Secara sosiologis oligarki politik merupakan dominasi kelompok  yang berada didalam lingkaran kekuasaan dan berusaha menguasai kepentingan ekonomi atau material untuk mempertahankan kemewahannya. Berbeda dengan kelompok elit yang kadang tidak memiliki kekuasaan materialis sehingga harus bekerja sama untuk bisa memberikan support dana demi kepentingan para kandidat untuk memuluskan kemenangannya di kontetasi demokrasi. Tindakan kaum oligarki yang kawin kepentingan dengan para kandidat atau elit politik yang akan bertarung bisa diprediksi secara sosiologis. Analisisnya adalah kalau memenangkan pertarungan tentu saja kaum oligarkis akan tetap untung menggarap kesepakatan dengan kaum elit yang jadi penguasa tersebut. Kemudian keberadaan kaum oligarki secara struktur sosial sangat mempengaruhi cara berpikir dan bertindak para kaum elit saat berkuasa. Pemimpin yang tersandera oleh kaum oligarki tidak akan mampu melepaskan dari jerat  politiknya, sehingga secara dramaturgi permainan panggung depan pemimpin setelah berkuasa akan sangat bertolak belakang dengan janjinya saat berkampanye dimasyarakat.
          Dalam teori sumber kekuasaan, kandidat terpilih secara langsung tentu saja mendapatkan sumber kekuasaannya dari rakyat atau mandatnya diberikan oleh rakyat dalam demokrasi electoral. Tetapi belakangan ternyata kecenderungan penguasa selalu harus berurusan dengan janji-janji sebelum berkuasa untuk ditunaikan kewajibannya. Inilah dilema pemimpin didaerah yang selalu berani ambil resiko untuk maju mencalonkan menjadi pemimpin tetapi dari hasil hutang politik kepada elit ekonomi. Sehingga realisasi visi, misi beserta program dan proyeksinya untuk kesejahteraan masyarakat semakin kabur dari realitas public.
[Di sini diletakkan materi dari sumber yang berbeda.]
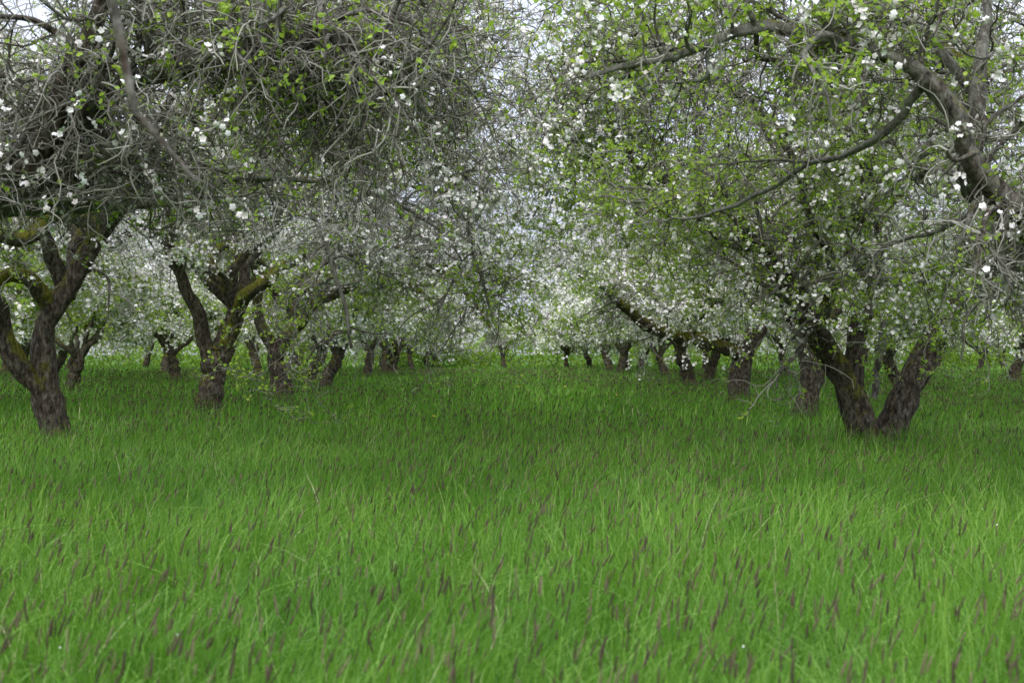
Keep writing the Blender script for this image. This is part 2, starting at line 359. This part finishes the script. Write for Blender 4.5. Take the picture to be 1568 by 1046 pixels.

          Kaum oligarki sangat sadar bahwa demokrasi membawa ancaman yang berbahaya akan eksistensi di tengah-tengah public. apalagi dalam demokrasi langsung beban moral seorang pemimpin akan diminta tanggungjawabnya saat sudah jauh dari kaca mata public saat setiap membuat kebijakan public. tanggung jawab untuk mensejahterakan akan diminta langsung oleh public kepada setiap penguasa. Kalau tidak justru akan membuat ketidakpercayaan masyarakat kepada pemimpin. Masyarakat akan menjadi curiga dan mulai menilai peran orang-orang disekeliling penguasa yang kuat menyetir penguasa demi kepentingannya. Disinilah perlunya kekuasaan masyarakat sipil untuk mampu menekan sehingga peran kaum oligarki bisa dikurangi terhadap kekuasaannya.
          Secara structural fungsional kaum oligarki ternyata memberikan kontribusi positif terhadap para elit politik, sehingga tetap dijaga equilibrium dalam realisasinya. Keteraturan antara kaum oligarki dan kaum elit tetap harmoni dan bekerja sama, karena sudah terjadi consensus atau deal politik yang bersifat rasional. Apalagi dalam memperoleh hasil terakhir ternyata menang, pasti akan ada kesadaran kolektif antara elit politik dan kaum oligarkis. Tetapi acapkali terjadi juga anomi atau kegagalan dalam mencapai kesepakatan antara elit dan kelompok oligarki saat menelan kekalahan dalam pemilihan kepala daerah. Itu merupakan resiko politik yang harus ditanggung para kandidat dalam memenuhi janjinya untuk membayar hutang politik.
          Secara teori Konflik, pergantian kekuasaan merupakan hal yang lumrah dalam setiap suksesi kepemimpinan di dalam kekuasaan dengan cara bersaing dan berkompetisi sehingga terjadilah perubahan. Tetapi harapan masyarakat hanya sebagai kelompok yang termarginalkan akibat realitas sosial politik yang masih belum dewasa dalam mendidik masyarakat dalam berpolitik secara cerdas dan pilihan rasionalitasnya. Kepentingan para penguasa dan kelompok oligarki masih terus menerus menempel dalam wajah kekuasaan hari ini, sehingga kepentingan masyarakat masih menjadi permukaan bawah atau kandang peliharaan yang hanya dibutuhkan pada saat pilkada akan dimulai.
          Oleh karena itulah kelompok oligarki perlu kekuasaan kaum elit politik untuk bisa menopang kepentingannya secara ekonomi dan politik, sehingga bisa dengan leluasa sebagai kelompok yang tersembunyi dan tidak kelihatan melakukan pressure apabila sudah menyimpang dari perjanjian awalnya. Kelompok yang tersembunyi dan tidak kelihatan dalam teori kubus kekuasaan sangat besar mempengaruhi jalannya kekuasaan didaerah, sehingga seakan-akan ada tangan tidak Nampak tetapi sangat berkuasa dalam mempengaruhi setiap kebijakan ekonomi dan politik penguasa.